Hedge Funds: Still Usable With Private Placement Variable Life
The use of private placement variable life insurance products with high net-worth individuals has been of increasing interest to insurers, producers, estate planning lawyers and financial planners.
Private placement VL products enable policy owners to obtain greater investment flexibility than is often possible with traditional retail products. Perhaps no underlying investment for these products has been more popular than hedge fund investments.
Although a relatively new type of investment entity, hedge funds have had phenomenal success over the past few years and are very popular with sophisticated investors–the same people who also have the need for large amounts of life insurance. Still, the private placement VL industry has, in recent times, experienced considerable confusion over the propriety of using hedge funds to underlie private placement VL products.
The Internal Revenue Service has recently made available a Private Letter Ruling (PLR 200244001, dated May 2, 2002) that seeks to clarify one of the more prevalent causes of this confusion.
Everyone in the variable insurance product business knows that variable insurance products that use mutual funds as the underlying investments are required to use funds that cannot be purchased other than in a variable insurance product. This requirement, known as the "public availability" doctrine, was part of the September 1981 issuance of Rev. Rul 81-225.
The policy consideration that gives rise to this requirement is that the IRS does not want a taxpayer to be able to obtain the tax-deferral inherent in insurance products with investments that are otherwise available to the general public outside of the variable insurance product.
In 1984, Congress made major modifications to the tax laws affecting life insurers and life insurance products.
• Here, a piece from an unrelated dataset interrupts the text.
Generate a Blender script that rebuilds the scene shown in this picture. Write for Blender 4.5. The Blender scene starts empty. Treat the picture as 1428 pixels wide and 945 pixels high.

Variable annuities and variable life insurance were greatly affected by these modifications. When the Treasury Regulations implementing these changes in the law were issued regarding investments underlying VAs and VLs, there appeared to be a loophole with respect to use of publicly available hedge funds that were organized as "non-registered" partnerships. (See Treasury Regulations 1.817-5(g)(f)(2)(ii))
Virtually all hedge funds are organized as non-registered partnerships. Therefore, if the Treasury Regulations meant what they appeared to say, then publicly available hedge funds could be used as the investments underlying variable insurance products.
Most mutual fund management companies have established one or more "clone" mutual funds that are exclusively dedicated to use with variable insurance products. Hedge fund operators have been reluctant to set up insurance dedicated hedge funds in the same way, however.
Therefore, insurers that wanted to use hedge funds to underlie their private placement VL products found it easier to rely on the apparent loophole in the Treasury Regulations. They did this by purchasing the hedge funds operators regular publicly available hedge funds rather than create entirely new insurance dedicated entities.